Wednesday, June 15, 2011

Eclair update

Elclair NPR batteries are done scratch tests show flawless film.  The remaining functions of the mags, lens and film transport will be revealed after todays test rolls.

Wednesday, June 8, 2011

Recent Acquisition; Eclair NPR 16mm camera

Not a silly blunderbuss but a classic piece of film history. All I know is that this camera came from the west coast. I imagine this camera at Altamont or Monterey. This is like the first camera I ever rented in the 1970's. Although it seemed a lot smaller then. Thanks to John Cairnes at Van Ness Creative for helping me check over it.

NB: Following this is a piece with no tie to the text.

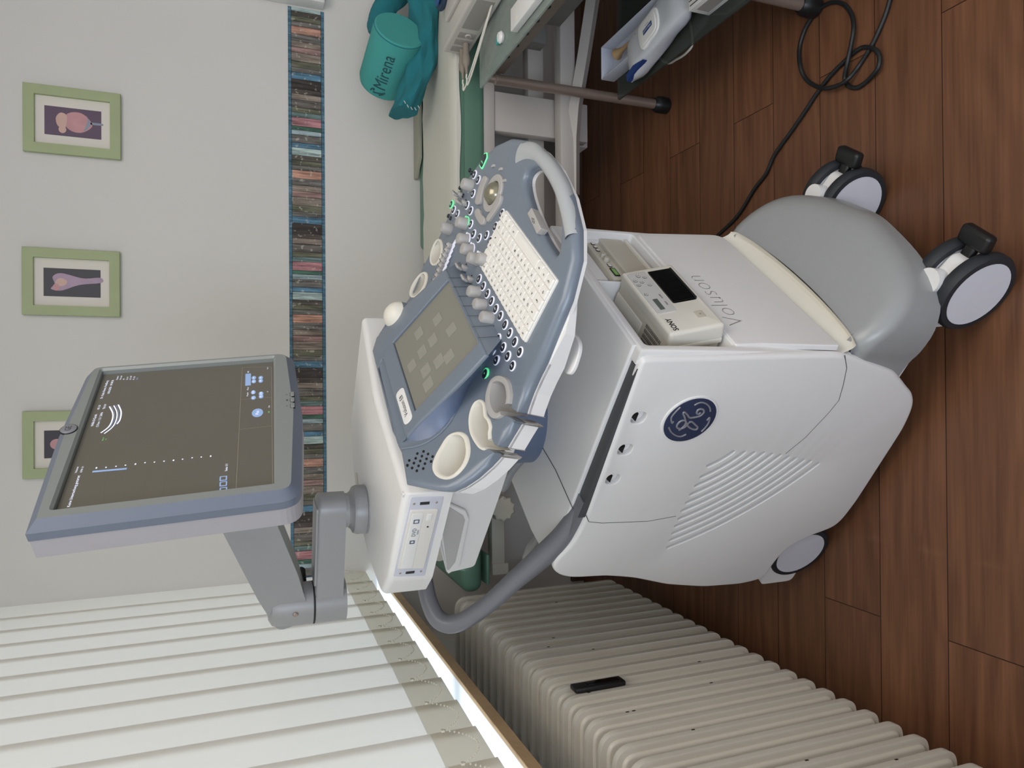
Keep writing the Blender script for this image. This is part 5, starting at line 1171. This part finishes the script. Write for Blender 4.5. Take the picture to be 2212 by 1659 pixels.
b.build('small_print', wp_, 'lines of small print')
q = onz(1515, 12, GZ2+.03); b = MB(); o7 = np.array([q[0]+.025, q[1]-.04, GZ2]); b.box(o7+np.array([.02, -.02, .03]), (.12, .14, .06), WHITE, .001)
for i in range(7): b.box(o7+np.array([-.03+.012*i, .02, .0605]), (.0022, .05+.006*(i % 3), .0006), INK)
b.box(o7+np.array([-.0405, .0, .03]), (.0006, .07, .035), INK*1 if False else DEVG); lf = b.build('white_carton'); tag(lf, 'white carton with black print at the top right corner on the lower shelf', 'carton')
q = onz(1352, -42, GZ2); b = MB(); b.lathe([(.040, 0), (.045, .008), (.045, .09), (.035, .10), (0, .10)], mat('jar_white', 'C4CADA', .35), (q[0], q[1], GZ2), n=28); jr = b.build('white_jar'); tag(jr, 'white plastic jar beside the narrow tray, cut by the picture edge', 'jar')
q = [onz(X, Y, .16) for X, Y in ((1438, 135), (1462, 128), (1485, 112), (1496, 88))]; b = MB(); b.tube(cspl([q[0]+np.array([.05, .02, .06])]+q+[q[-1]+np.array([.05, -.06, .06])], 6, False), .0035, CREAM, 8); hs_ = b.build('hanging_hose'); tag(hs_, 'thin grey hose hanging below the lower glass shelf', 'hose')

# ------------------------------------------------------------------ power cable on the floor
CAB = mat('black_cable', '17191B', .5, noise=.1)
f5 = lambda x, y: (1650+x/2.963, y/2.963)
px = [(1528, 530), (1590, 470), (1630, 408), (1655, 375)]+[f5(*q) for q in [(70, 990), (170, 850), (260, 720), (345, 590), (430, 480), (530, 380), (600, 320), (650, 302), (715, 320), (742, 375), (725, 445), (660, 520), (600, 560), (545, 552), (518, 500), (535, 400), (560, 280), (575, 170), (555, 80), (500, 22), (420, 20), (340, 75), (265, 185), (228, 310), (232, 420), (265, 500), (330, 550), (400, 565), (480, 545), (540, 505), (610, 420), (680, 310), (730, 210), (780, 90), (812, -20), (840, -140)]]
zz = []
P = []
for i, (X, Y) in enumerate(px):
    z = .0058
    if i in (12, 13, 14, 28+0): z = .012
    if 19 <= i <= 21: z = .016
    if i in (31, 32, 33): z = .020
    P.append(onz(X, Y, z))
b = MB(); b.tube(cspl([P[0]+np.array([-.06, .02, .04])]+P, 6, False), .0052, CAB, 10); cb = b.build('power_cable'); tag(cb, 'black power cable looping across the wooden floor', 'cable')

me_dummy = None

It needs batteries but is complete in every way and ready to shoot the first test roll next week. Also thanks to John and Paul Van Ness at Van Ness Creative for a raw stock donation.

Monday, May 9, 2011

Six Plate Editing Table Arrives at the Institute

Thanks to the generosity of film makers Joe Gibbons and Louise Bourque The Institute has acquired a used Cinemonta six-plate editing table. This is an uncommon, Belgian model much like a Steenbeck. According to Joe Gibbons it saw a lot of use as a sort of optical printer for Louise Borques films.
See these links:
Although we won't be using the magnetic sound heads we will certainly be using it to edit and compile 16mm material.

Monday, February 21, 2011

La caméra Pathé est fixé

The reccently purchsed 1950's era Pathe' Webo Super 16 camera is now working. I spent the better part (the morning) of two days disassembling the shutter mechanism. I discovered the botched work of the previous owner who mis-assembled the mechanism and over tightened a crucial screw. It now hums like the fine French machine that it is. I shot a test roll of Tri-X today.
This camera is history to me, I saw a production still of Agnes Varda working on one of her films with a Pathe'. I remember Pathe' newsreels which often preceeded the feature film at theaters when I was younger. Pathe' essentially founded the French film industry. I like to think that Eric Rohmer used a Pathe' Yet there is something forlorn about this camera. Like the Citroen or the Peugeot they have not quite made the transition into the era of solid state circuitry. Which is why I guess, the Institute is interested in having a camera like this. Pourquoi ne pas?